I dunno, maybe I’m being a whiny, entitled Millennial for expecting a minimum wage job to treat me like a human being, but by the end of that shift I felt entirely pummeled, physically and mentally, and all I had to show for it was a wall full of zeroes and a bag of Cheetos I smuggled out of a fridge.

Hour Beyond: Getting Better all the Time

So now you may be wondering what the point of all that was. To be fair, so was I, for a long period of time. I remember coming home and explaining the whole situation to my mother, and crying in her arms when I felt I had nothing to show for it. I feel bad leaving you with such a somber story, roughly about corporate greed and somewhat about inflicted depression, but a lot of good did come out of this eventually.

For one, what happens next? I actually kept working at Fry's...for a little while. One thing I neglected to mention is that I was actually really good at sales. Empathy is a powerful tool, and I find that customers tend to respond better when you make an effort to care about them, even if Fry’s almost actively discourages it. Over the course of December, I actually managed to eliminate the absurd $650 debt. And there was something to look forward to: my dad was planning a vacation with his entire side of the family to Barcelona for Christmas and I was invited. I asked if I could take time off from the Dec 24 to the Jan 2, and you’ll never believe how that went.

My supervisor said no. Due to expected seasonal business, employees weren’t allowed to take time off between Dec 23 and Mar 28. I thought about it a little bit, and two days after I asking for time off, I just flat out quit on the spot. I was a gentleman about it, said I found a better opportunity elsewhere and worked the rest of my shift wholeheartedly, but if they weren’t going to let me spend a hard earned vacation with my family then screw them. That week and a half was absolutely wonderful. It was sadly is one of the last vacations I got to spend with my grandfather before he passed away, but that meant the decision to go was totally worth it.

And those were just the immediate benefits, the rest was a lot more permanent to who I became as an individual.

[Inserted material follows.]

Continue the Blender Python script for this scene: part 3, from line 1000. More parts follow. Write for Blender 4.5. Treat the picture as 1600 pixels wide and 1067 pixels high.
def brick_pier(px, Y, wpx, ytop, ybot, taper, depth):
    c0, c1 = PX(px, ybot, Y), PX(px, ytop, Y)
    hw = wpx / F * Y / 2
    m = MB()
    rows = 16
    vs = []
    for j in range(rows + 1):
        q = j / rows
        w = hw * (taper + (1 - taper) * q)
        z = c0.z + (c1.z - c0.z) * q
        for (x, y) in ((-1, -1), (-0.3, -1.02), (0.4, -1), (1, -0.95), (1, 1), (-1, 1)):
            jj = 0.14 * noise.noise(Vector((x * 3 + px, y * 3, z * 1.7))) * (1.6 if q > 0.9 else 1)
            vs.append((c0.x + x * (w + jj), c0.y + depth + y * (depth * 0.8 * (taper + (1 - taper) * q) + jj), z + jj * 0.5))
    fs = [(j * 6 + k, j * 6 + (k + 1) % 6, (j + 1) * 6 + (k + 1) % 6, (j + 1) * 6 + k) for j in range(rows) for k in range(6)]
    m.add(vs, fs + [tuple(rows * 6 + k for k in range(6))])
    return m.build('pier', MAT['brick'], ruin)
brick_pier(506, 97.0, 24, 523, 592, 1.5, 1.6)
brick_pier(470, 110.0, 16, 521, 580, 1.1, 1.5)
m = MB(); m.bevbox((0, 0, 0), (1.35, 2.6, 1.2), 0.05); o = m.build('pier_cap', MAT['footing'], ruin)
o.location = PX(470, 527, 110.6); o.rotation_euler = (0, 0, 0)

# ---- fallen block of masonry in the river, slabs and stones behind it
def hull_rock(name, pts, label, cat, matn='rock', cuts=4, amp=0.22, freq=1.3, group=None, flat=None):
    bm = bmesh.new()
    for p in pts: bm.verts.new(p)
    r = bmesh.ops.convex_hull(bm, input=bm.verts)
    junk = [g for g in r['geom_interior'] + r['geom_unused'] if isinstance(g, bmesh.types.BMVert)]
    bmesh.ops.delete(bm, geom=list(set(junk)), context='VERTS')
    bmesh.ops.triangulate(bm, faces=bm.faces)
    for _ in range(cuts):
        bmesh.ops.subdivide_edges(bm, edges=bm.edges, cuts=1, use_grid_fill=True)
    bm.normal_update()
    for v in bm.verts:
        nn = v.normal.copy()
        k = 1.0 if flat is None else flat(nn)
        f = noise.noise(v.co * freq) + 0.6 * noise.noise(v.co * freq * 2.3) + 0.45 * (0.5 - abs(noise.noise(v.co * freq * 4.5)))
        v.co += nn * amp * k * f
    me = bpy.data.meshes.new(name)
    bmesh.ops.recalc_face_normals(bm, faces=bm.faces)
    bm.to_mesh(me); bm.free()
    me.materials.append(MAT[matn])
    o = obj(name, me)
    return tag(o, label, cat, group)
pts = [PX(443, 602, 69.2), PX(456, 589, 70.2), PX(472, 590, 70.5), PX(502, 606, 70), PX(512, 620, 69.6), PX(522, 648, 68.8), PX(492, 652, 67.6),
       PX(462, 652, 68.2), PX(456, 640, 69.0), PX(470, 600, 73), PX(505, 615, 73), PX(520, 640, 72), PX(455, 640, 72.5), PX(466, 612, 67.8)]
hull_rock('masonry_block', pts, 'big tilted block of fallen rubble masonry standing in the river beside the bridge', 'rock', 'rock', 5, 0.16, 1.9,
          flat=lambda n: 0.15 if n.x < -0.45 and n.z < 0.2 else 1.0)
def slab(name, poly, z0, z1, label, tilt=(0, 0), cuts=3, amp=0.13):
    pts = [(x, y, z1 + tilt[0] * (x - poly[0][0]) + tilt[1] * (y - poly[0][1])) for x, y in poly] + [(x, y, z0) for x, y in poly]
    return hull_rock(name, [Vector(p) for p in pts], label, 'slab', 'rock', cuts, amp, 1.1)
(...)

Despite how soul-crushing that experience was, I think even the simple act of quitting such a bad situation instilled a better sense of self-worth into me. While I will acknowledge that weekend was as pleasant as a root canal, it has left me awfully optimistic and well functioning for all jobs I’ve had since then as every single one of them has been “unequivocally better than Fry’s”. Ask any employee I’ve worked with, they’ll tell you I do quite well in high pressure situations and always bring a good attitude wherever I go. There’s a confidence, however misled, that I comfortably wield in feeling that I’ve endured the hardest thing, and while I do still think my skills have a ways to go in my preferred fields of study, I can proceed knowing that I have the fortitude and attitude to allude that my aptitude has verisimilitude.

And I’m happy to say I’ve never fallen into the trap of tactical apathy since. For all my undertakings since, I’ve allowed myself to continue caring and showing passion in whatever job I take. While that’s led to more than a few difficult conversations, I refuse to let any terrible system break me down into a pattern of apathetic convenience. After 22.5 hours of suffering, I walked away with unreasonable debt, a bag of Cheetos, and the ability to instill that passion into all that I do, and I'm confident that not even the passage of time will remove it from me.